Viver não tem sido fácil. Volta e meia, alguma proposta cretina tem seu debate reacendido graças a algum parlamentar ou órgão que deseja implementar tal ação. Nesta semana, a Receita Federal indicou que pode acabar com a isenção de impostos sobre livros. A justificativa seria de que estes itens são consumidos, em sua maior parte, pela parte mais rica da população. Com isso, a venda de livros passaria a ser tributada em 12%. Além disso, o governo cita que famílias com renda de até dois salários mínimos não consomem publicações que não sejam didáticas, enquanto a maioria das vendas é registrada na parcela que recebe mais do que 10 salários mínimos.

Obviamente, a situação gerou muitas críticas contra a Receita Federal, que distorceu totalmente os dados, encabeçada pelo ministro da Economia, Paulo Guedes, o mesmo cujas entrevistas costumam ter como cenário uma estante de livros completamente vazia.
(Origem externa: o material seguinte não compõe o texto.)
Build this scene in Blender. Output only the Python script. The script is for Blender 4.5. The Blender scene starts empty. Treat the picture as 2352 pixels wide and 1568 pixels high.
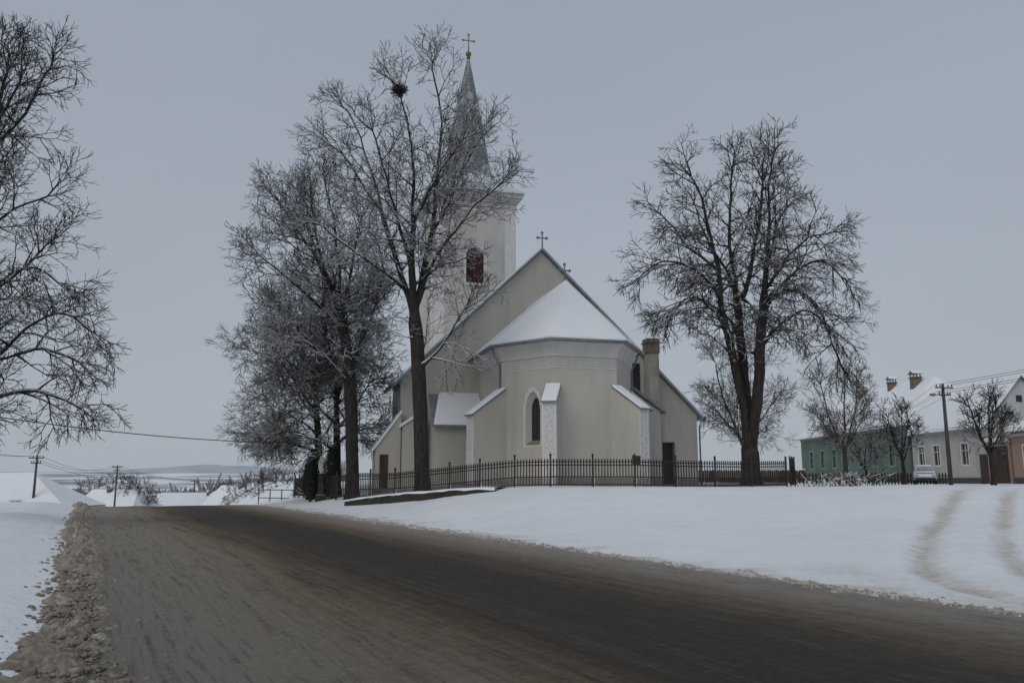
import bpy, bmesh, math, random
import numpy as np
from mathutils import Vector, Matrix
random.seed(7)
scene = bpy.context.scene
COL = scene.collection
rad = math.radians

# ------------------------------------------------------------------ materials
def new_mat(name, color=(.5,.5,.5), rough=.8, metal=0.0):
    m = bpy.data.materials.new(name); m.use_nodes = True
    nt = m.node_tree; b = nt.nodes["Principled BSDF"]
    b.inputs["Base Color"].default_value = (*color,1); b.inputs["Roughness"].default_value = rough
    b.inputs["Metallic"].default_value = metal
    return m, nt, b
def nd(nt, t, **kw):
    n = nt.nodes.new(t)
    for k,v in kw.items(): setattr(n,k,v)
    return n
def noise(nt, scale, detail=4, vec=None, rough=.55):
    n = nd(nt,'ShaderNodeTexNoise'); n.inputs['Scale'].default_value=scale; n.inputs['Detail'].default_value=detail
    n.inputs['Roughness'].default_value=rough
    if vec is not None: nt.links.new(vec,n.inputs['Vector'])
    return n.outputs['Fac']
def coords(nt, scale=(1,1,1), obj=True):
    if obj:
        t = nd(nt,'ShaderNodeTexCoord').outputs['Object']
    else:
        t = nd(nt,'ShaderNodeNewGeometry').outputs['Position']
    m = nd(nt,'ShaderNodeMapping'); m.inputs['Scale'].default_value=scale
    nt.links.new(t,m.inputs['Vector']); return m.outputs['Vector']
def maprange(nt, v, a,b,c=0,d=1,smooth=True):
    m = nd(nt,'ShaderNodeMapRange'); m.interpolation_type='SMOOTHSTEP' if smooth else 'LINEAR'
    nt.links.new(v,m.inputs['Value'])
    for k,x in zip(('From Min','From Max','To Min','To Max'),(a,b,c,d)): m.inputs[k].default_value=x
    return m.outputs['Result']
def math_(nt, op, a, b=None):
    m = nd(nt,'ShaderNodeMath',operation=op)
    for i,x in enumerate((a,b)):
        if x is None: continue
        if isinstance(x,(int,float)): m.inputs[i].default_value=x
        else: nt.links.new(x,m.inputs[i])
    return m.outputs[0]
def mix(nt, f, a, b):
    m = nd(nt,'ShaderNodeMix',data_type='RGBA')
    if isinstance(f,(int,float)): m.inputs[0].default_value=f
    else: nt.links.new(f,m.inputs[0])
    for i,x in ((6,a),(7,b)):
        if isinstance(x,tuple): m.inputs[i].default_value=(*x,1)
        else: nt.links.new(x,m.inputs[i])
    return m.outputs[2]
def bump(nt, b, h, strength=.4, dist=.02):
    n = nd(nt,'ShaderNodeBump'); n.inputs['Strength'].default_value=strength; n.inputs['Distance'].default_value=dist
    nt.links.new(h,n.inputs['Height']); nt.links.new(n.outputs[0],b.inputs['Normal'])
def snow_mask(nt, lo, hi, nscale=3.0, namp=.4):
    g = nd(nt,'ShaderNodeNewGeometry'); s = nd(nt,'ShaderNodeSeparateXYZ'); nt.links.new(g.outputs['Normal'],s.inputs[0])
    n = noise(nt,nscale,3,coords(nt,obj=False))
    z = math_(nt,'ADD',s.outputs['Z'],math_(nt,'MULTIPLY',math_(nt,'SUBTRACT',n,.5),namp))
    return maprange(nt,z,lo,hi)
SNOW=(.86,.88,.91)
def mk_mat(name, c1, c2, rough=.85, scale=2.0, vscale=(1,1,1), bs=.3, bd=.01, snow=None, metal=0, fine=40, detail=5):
    m,nt,b = new_mat(name,c1,rough,metal)
    v = coords(nt,vscale)
    n = noise(nt,scale,detail,v)
    col = mix(nt, maprange(nt,n,.3,.7), c1, c2)
    if snow: col = mix(nt, snow_mask(nt,snow[0],snow[1],snow[2] if len(snow)>2 else 3, snow[3] if len(snow)>3 else .4), col, SNOW)
    nt.links.new(col,b.inputs['Base Color'])
    bump(nt,b,noise(nt,fine,4,v),bs,bd)
    return m
M={}
def plaster_mat(name,c1,c2,c3):
    m,nt,b=new_mat(name,c1,.9); v=coords(nt,(1,1,.55))
    col=mix(nt,maprange(nt,noise(nt,.45,5,v,.6),.3,.7),c1,c2)
    st=noise(nt,1.6,6,coords(nt,(1,1,.12)),.65)           # rain streaks
    col=mix(nt,maprange(nt,st,.50,.78,0,.6),col,c3)
    gz=nd(nt,'ShaderNodeSeparateXYZ'); nt.links.new(coords(nt),gz.inputs[0])
    dz=math_(nt,'ADD',gz.outputs[2],math_(nt,'MULTIPLY',noise(nt,1.2,5,coords(nt)),2.0))
    col=mix(nt,maprange(nt,dz,1.8,3.6,.5,0),col,c3)      # rising damp
    nt.links.new(col,b.inputs['Base Color']); bump(nt,b,noise(nt,18,5,coords(nt)),.3,.012); return m
M['plaster']=plaster_mat('plaster',(.52,.49,.435),(.455,.43,.38),(.35,.33,.29))
M['plaster_light']=mk_mat('plaster_light',(.60,.58,.555),(.52,.505,.48),.9,1.2,(1,1,.5),.25,.01)
M['plaster_tower']=plaster_mat('plaster_tower',(.51,.49,.465),(.45,.43,.405),(.35,.335,.31))
M['white_trim']=mk_mat('white_trim',(.72,.72,.71),(.62,.62,.61),.85,3)
M['snow_roof']=mk_mat('snow_roof',(.85,.87,.90),(.81,.835,.87),.7,.6,(1,1,1),.3,.05,fine=1.5)
M['branch_snow']=mk_mat('branch_snow',(.76,.78,.81),(.66,.69,.73),.8,3,(1,1,1),.3,.01)
M['metal_roof']=mk_mat('metal_roof',(.27,.30,.32),(.20,.22,.24),.5,2,(1,1,1),.1,.01,snow=(.35,.6,2,.3))
M['metal']=mk_mat('metal',(.20,.22,.23),(.14,.15,.16),.5,3,(1,1,1),.1,.01)
M['iron']=mk_mat('iron',(.018,.013,.012),(.032,.018,.015),.6,6,(1,1,1),.1,.01)
M['pole']=mk_mat('pole',(.05,.045,.04),(.09,.08,.07),.8,6,(1,1,.2),.1,.01)
M['glass']=mk_mat('dark_glass',(.012,.015,.018),(.03,.035,.04),.25,8)
M['louver']=mk_mat('red_louver',(.10,.030,.026),(.07,.022,.018),.7,8)
M['dark_red']=mk_mat('dark_red',(.04,.014,.012),(.03,.01,.01),.8,8)
M['gold']=mk_mat('gold',(.25,.17,.06),(.13,.10,.045),.55,6,metal=.4)
M['cross']=mk_mat('cross_metal',(.24,.25,.26),(.15,.16,.17),.6,6)
M['stone']=mk_mat('mossy_stone',(.05,.045,.035),(.028,.03,.022),.95,3,(1,1,1),.8,.05,snow=(.5,.8,3,.3),fine=12)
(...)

E é claro que a proposta não faz sentido na prática. Se o livro já é caro e de difícil acesso às populações de classes mais baixas, não será cobrando imposto que se aumentará as chances de pessoas pobres lerem.

A leitura aprimora o vocabulário e dinamiza o raciocínio e a interpretação. O contato com os livros ajuda ainda a formular e organizar uma linha de pensamento. Portanto, a quem interessa um país de ignorantes?

A justificativa é tão simplista que fica na cara que o objetivo é só fazer a manutenção das classes dominantes e dominadas. Ora, se não fosse isso, estaríamos então taxando outros artigos de luxo (que, diga-se de passagem, não são taxados), como helicópteros, iates e jatinhos, que não pagam IPVA, ou, quem sabe, como fez nossa vizinha Argentina, taxar as grandes fortunas. Não existe um debate justo sobre taxação de livros sem antes taxar esses elementos. 

Por fim, é importante lembrarmos de Carolina Maria de Jesus. A ex-catadora de papel e materiais recicláveis, que conheceu de perto a fome e a miséria e trouxe nas páginas de Quarto de despejo sua paixão pelos livros. Conforme registrado no livro, no dia 23 de julho de 1955, Carolina escreveu: “Todos têm um ideal. O meu é gostar de ler”.

O hábito da leitura também proporcionava à Carolina Maria de Jesus uma capacidade única de interpretar a realidade social e política do país. E é nisso que percebemos a importância da democratização dos livros em um país como o nosso.